Charge Migration in HCCI Cations Probed by Strong Field Ionization: Time-Dependent Configuration Interaction and Vibrational Wavepacket Simulations.

Abstract

Strong field ionization of neutral iodoacetylene (HCCI) can produce a coherent superposition of the X and A cations and results in charge migration between the CC π orbital and the iodine π-type lone pair. This charge migration causes oscillations in the rate of strong field ionization of the cation to the dication that can be monitored using intense few-cycle probe pulses. The dynamics and strong field ionization of the coherent superposition the X and A states of HCCI+ have been modeled by time-dependent configuration interaction (TDCI) simulations. When the nuclei are allowed to move, the electronic wavefunctions need to be multiplied by vibrational wavefunctions. Nuclear motion has been modeled by vibrational packets moving on quadratic approximations to the potential energy surfaces for the X and A states of the cation. The overlap of the vibrational wavepackets decays in about 10-15 fs.
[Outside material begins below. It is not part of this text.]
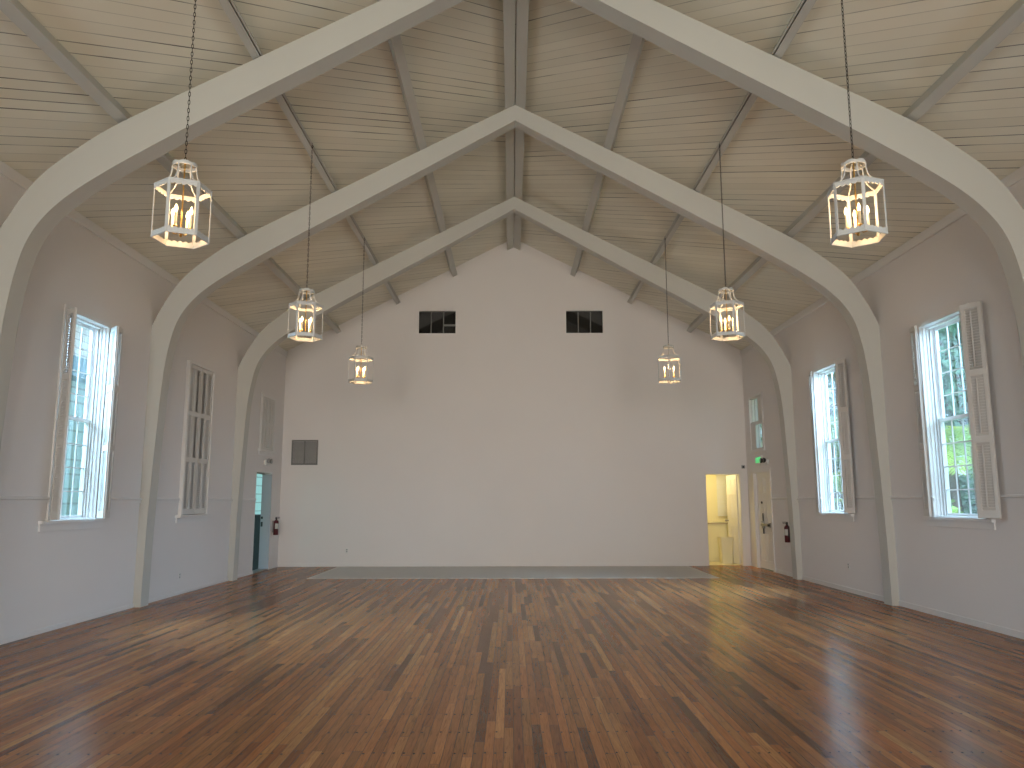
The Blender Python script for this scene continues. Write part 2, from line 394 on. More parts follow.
# ------------------------------------------------------------------ arched roof frames
def chaikin(pts, k):
    for _ in range(k):
        out = [pts[0]]
        for a, b in zip(pts, pts[1:]):
            out.append((a[0]*.75+b[0]*.25, a[1]*.75+b[1]*.25)); out.append((a[0]*.25+b[0]*.75, a[1]*.25+b[1]*.75))
        out.append(pts[-1]); pts = out
    return pts
OUT = [(0, 7.19), (1.9, 6.215), (3.75, 5.265), (4.12, 5.06), (4.45, 4.82), (4.66, 4.65), (4.83, 4.455), (4.99, 4.18), (5.10, 3.965), (W, 3.84)]
INN = [(0, 6.945), (1.9, 5.87), (3.2, 5.155), (3.76, 4.83), (4.10, 4.62), (4.42, 4.40), (4.65, 4.175), (4.80, 3.93), (4.885, 3.60), (4.935, 3.23), (4.958, 2.944), (5.03, 1.26), (5.043, 0)]
outer = chaikin(OUT, 2)+[(W, 0)]; inner = chaikin(INN, 2)
loop = [(-x, z) for x, z in outer[::-1]] + outer[1:] + inner[::-1] + [(-x, z) for x, z in inner[1:]]
YA = (3.81, 7.33, 10.80, 14.318)
mb = MB(); mb.prism(loop, lambda u, v, t: (u, t, v), 0, 0.23)
bmesh.ops.triangulate(mb.bm, faces=[f for f in mb.bm.faces if len(f.verts) > 4])
arch_me = mb.mesh('arch_frame', BEAM, 25)
for y, lab in zip(YA, (None, 'nearest white arched roof frame, its peak above the top edge of the picture',
                       'second white arched roof frame, between the nearest and the farthest lantern pairs',
                       'farthest white arched roof frame, just in front of the plain end wall')):
    if lab is None: continue
    o = link_mesh('arch_frame', arch_me); o.location = (0, y, 0)
    tag(o, lab, 'arch beam', 'arched roof frames')

# purlins and ridge beams
def slopeM(s, x, off, w, h):                                    # cross-section of a bar lying on the arches, square to the slope
    n = Vector((-s*0.459, 0, -0.888))                           # points into the room
    t = Vector((s*0.888, 0, -0.459))
    c = Vector((s*x, 0, 7.19-0.505*x))
    pts = []
    for a, b in ((-w/2, 0), (w/2, 0), (w/2, -h), (-w/2, -h)):
        q = c+t*(a+off)+n*b; pts.append((q.x, q.z))
    return pts
def purlin(name, s, x, w, label, lip=False, y0=REAR, cat='ceiling beam', group='roof purlins', h=0.185):
    e = empty(name, (0, 0, 0)); 
    mb = MB(); mb.prism(slopeM(s, x, 0.0, w, h), lambda u, v, t: (u, t, v), y0, D)
    mb.build('beam', BEAM, e)
    if lip:
        mb = MB(); mb.prism(slopeM(s, x, -w/2-0.020, 0.016, h), lambda u, v, t: (u, t, v), y0, D); mb.build('cleat', BEAM, e)
    tag(e, label, cat, group)
for s, nm in ((-1, 'left'), (1, 'right')):
    purlin('purlin', s, 1.345, 0.112, 'upper white purlin on the %s roof slope, nearest the ridge' % nm)
    purlin('purlin', s, 2.645, 0.080, 'middle white purlin on the %s roof slope, carrying the lantern chains' % nm, lip=True)
    purlin('purlin', s, 3.965, 0.105, 'lowest white purlin on the %s roof slope, nearest the side wall' % nm)
    e = empty('ridge_beam'); mb = MB()
    mb.prism([(s*0.006, 7.186), (s*0.150, 7.114), (s*0.150, CA-CB*0.15-0.002), (s*0.006, CA-CB*.006-0.002)], lambda u, v, t: (u, t, v), REAR, D)
    mb.build('beam', BEAM, e); tag(e, '%s half of the double white ridge beam along the roof peak' % nm, 'ridge beam', 'ridge beams')

# ------------------------------------------------------------------ windows
n_win = [0]
def make_window(s, yc, w=WW, z0=WZ0, z1=WZ1, cols=4, rows=4, sill=True):
    n_win[0] += 1
    e = struct(empty('window_%d' % n_win[0], (s*W, yc, z0)))
    X = lambda d: s*d                                          # local: d>0 towards outdoors
    h = z1-z0; hw = w/2
    mb = MB()                                                  # thin casing bead + stepped jamb stops
    for a in (-1, 1):
        mb.box(X(-0.018), X(0.0), a*hw, a*(hw+0.055), 0, h+0.055)
        for k, (d0, d1, pr) in enumerate(((0.02, 0.05, 0.010), (0.065, 0.085, 0.016), (0.10, 0.118, 0.026))):
            mb.box(X(d0), X(d1), a*hw, a*(hw-pr), 0, h)
    mb.box(X(-0.018), X(0.0), -hw, hw, h, h+0.055); mb.box(X(0.065), X(0.118), -hw, hw, h-0.022, h)
    mb.build('window_frame', TRIM, e)
    def sash(name, d, za, zb):
        so = MB(); st = 0.034; t = 0.034
        y0, y1 = -hw+0.006, hw-0.006
        so.box(X(d), X(d+t), y0, y0+st, za, zb); so.box(X(d), X(d+t), y1-st, y1, za, zb)
        so.box(X(d), X(d+t), y0+st, y1-st, za, za+0.042); so.box(X(d), X(d+t), y0+st, y1-st, zb-0.042, zb)
        iy0, iy1, iz0, iz1 = y0+st, y1-st, za+0.042, zb-0.042
        for i in range(1, cols):
            c = iy0+(iy1-iy0)*i/cols; so.box(X(d+0.010), X(d+0.024), c-0.0075, c+0.0075, iz0, iz1)
        for i in range(1, rows):
            c = iz0+(iz1-iz0)*i/rows; so.box(X(d+0.0105), X(d+0.0235), iy0, iy1, c-0.0075, c+0.0075)
        o = so.build(name, TRIM, e)
        g = MB(); g.box(X(d+0.015), X(d+0.019), iy0-0.01, iy1+0.01, iz0-0.01, iz1+0.01); g.build('pane', GLASS, o)
    mid = h*0.5
    sash('upper_sash', 0.165, mid-0.02, h-0.002); sash('lower_sash', 0.125, 0.002, mid+0.022)
    if sill:
        mb = MB(); mb.box(X(-0.050), X(0.0), -hw-0.20, hw+0.20, -0.038, 0.0, 0.006); mb.box(X(0.0), X(TW), -hw, hw, -0.002, 0.012); mb.build('window_sill', TRIM, e)
        mb = MB(); mb.box(X(-0.018), X(0.0), -hw-0.19, hw+0.19, -0.118, -0.038, 0.003); mb.build('window_apron', TRIM, e)
    return e
for s in (-1, 1):
    make_window(s, YC['L1'] if s < 0 else YC['R1'], WW if s < 0 else WR)
    if s > 0: make_window(s, YC['R2'], WR)
    for b in BAYS: make_window(s, b)
# shuttered window on the left: built as a shallow blind frame with its own sill
n_win[0] += 1
bw = struct(empty('window_%d' % n_win[0], (-W, YC['L2'], WZ0))); h = WZ1-WZ0; hw = 0.48
mb = MB()
for a in (-1, 1): mb.box(0, 0.050, a*hw, a*(hw+0.06), 0, h+0.03)
mb.box(0, 0.050, -hw, hw, h-0.01, h+0.03); mb.build('window_frame', TRIM, bw)
mb = MB(); mb.box(-0.19, -0.165, -0.47, 0.47, 0, h); mb.build('gap_shade_board', mat('gap_shade_tone', (0.05, 0.04, 0.032), 0.8), bw)  # dark backing added so the gaps between closed louvres look shaded
mb = MB(); mb.box(0, 0.085, -hw-0.16, hw+0.16, -0.038, 0.0, 0.006); mb.build('window_sill', TRIM, bw)
mb = MB(); mb.box(0, 0.020, -hw-0.13, hw+0.13, -0.118, -0.038, 0.003); mb.build('window_apron', TRIM, bw)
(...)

Consequently, the oscillations in the strong field ionization decay on the same time scale. A revival of the vibrational overlap and in the oscillations of the strong field ionization is seen at 60-110 fs. TDCI simulations show that the decay and revival of the charge migration can be monitored by strong field ionization with intense 2- and 4-cycle linearly polarized 800 nm pulses. The revival is also seen with 7-cycle pulses.